El saber se refiere siempre, directa e indirectamente, a sucesos y cosas, actuales o posibles, de la experiencia humana, mas no todo saber consiste en la mera percepción de sucesos y cosas. La experiencia, en el sentido estricto del vocablo, la mera experiencia de femémonos, por lo tanto, no es propiamente el saber ni menos lo que llamamos saber racional. La experiencia como conjunto de datos ofrecidos a la conciencia, es la materia del saber: describirla, comprenderla, dominarla, es la finalidad del saber, pero no es el saber mismo, por ejemplo, no es, por si sola, verdadero saber. El saber supone la representación de relaciones y, por consiguiente, la integración de la experiencia en unidades que exceden su contenido actual y concreto. El auténtico saber se apoya en la experiencia, pero justamente para rebasarla y alcanzar aquello que se muestra incompletamente en ella, o que no se muestra en absoluto. Por eso, todo saber es, en definitiva, simbólico y consiste en representar mediante signos los sistemas de relaciones en que hallan o puedan hallarse nuestras experiencias actuales y posibles. La más simple expresión de nuestro saber supone todo un complejo sistema de relaciones entre experiencias reales y posibles. Así, el conocimiento expresado en la proposición “Juan es marino” supone, primero, que hay un individuo con los caracteres de los entes humanos; supone también que es varón; enseguida, que pertenece a una clase particular de hombres, la de los marinos; supone, además, que responde al nombre de Juan, todo lo cual se traduce, al cabo, en la anticipación de posible experiencias concretas relativas al sujeto Juan de esa proposición y pertenecientes no solo al mundo subjetivo de quien enuncia esos asertos, sin al mundo común, intersubjetivo, de todos los seres humanos. Saber eso u otro cosa de Juan viene a significar, de esta manera, poseer una representación simbólica, un esquema sustituto de todo un mundo posible de experiencias y relaciones entre experiencias. Por eso, y sin darnos cuenta de ellos muchas veces, nuestro conocimiento de las cosas inmediatas, ese que traducimos en proposiciones descriptivas de lo visto o tocado “aquí” y “ahora”, contiene más, muchísimo más de lo efectivamente expresado. Lo expresado es siempre un corte convencional en el continuo de un saber tácito más vasto y profundo en el cual la experiencia efectiva es rebasada por todas partes.

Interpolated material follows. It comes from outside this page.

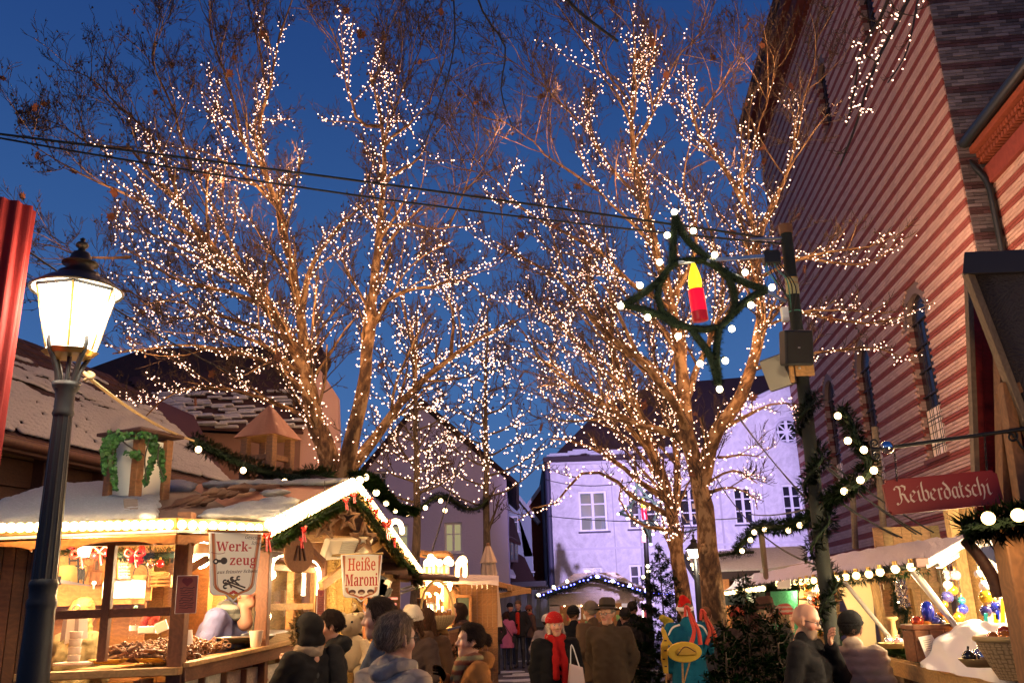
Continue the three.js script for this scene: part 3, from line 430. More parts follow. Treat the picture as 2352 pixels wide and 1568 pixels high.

No hay, entonces, saber alguno limitado al mero recuento de experiencias, al simple inventario de nuestras percepciones. El más sencillo enunciado de esta clase, “ vi un incendio”, por ejemplo, o “ hace frio”, implica la inserción de la experiencia en una compleja red de compleja red de relaciones con otras experiencias reales y posibles. Todo saber es, más que experiencia, pensamiento de la experiencia e implica, por lo mismo, sutiles operaciones de comparación, asociación, integración, previsión y generalización. De esta manera, el hombre, lo quiera o no lo quiera, lo sepa o no lo sepa, es un animal inteligente hasta para decir tonterías, y su inteligencia consiste en una peculiar e irrenunciable capacidad para “ ver más allá de sus narices”, es decir, para considerar las cosas en función de los nexos que las proyectan allende ellas mismas, en el tiempo y en el espacio y, en ocasiones, también fuera del tiempo y del espacio. En virtud de estos nexos las cosas se convierten de meras representaciones “ mías”, subjetivas, en auténticos “ objetos”; esto es, en cosas pertenecientes al mundo intersubjetivo de todos los seres humanos.
La historia del pensamiento, desde los primeros atisbos de una concepción mágica del mundo hasta las elaboradas concepciones de las ciencia y la filosofía es, también, la historia de los esfuerzos de la inteligencia para construir una imagen total, orgánica y completa de las cosas y sucesos de la realidad. El fruto de esta historia es el pensamiento racional en que el hombre ha hallado una insuperable herramienta para la integración de la experiencia subjetiva y la constitución del mundo intersubjetivo de la experiencia común.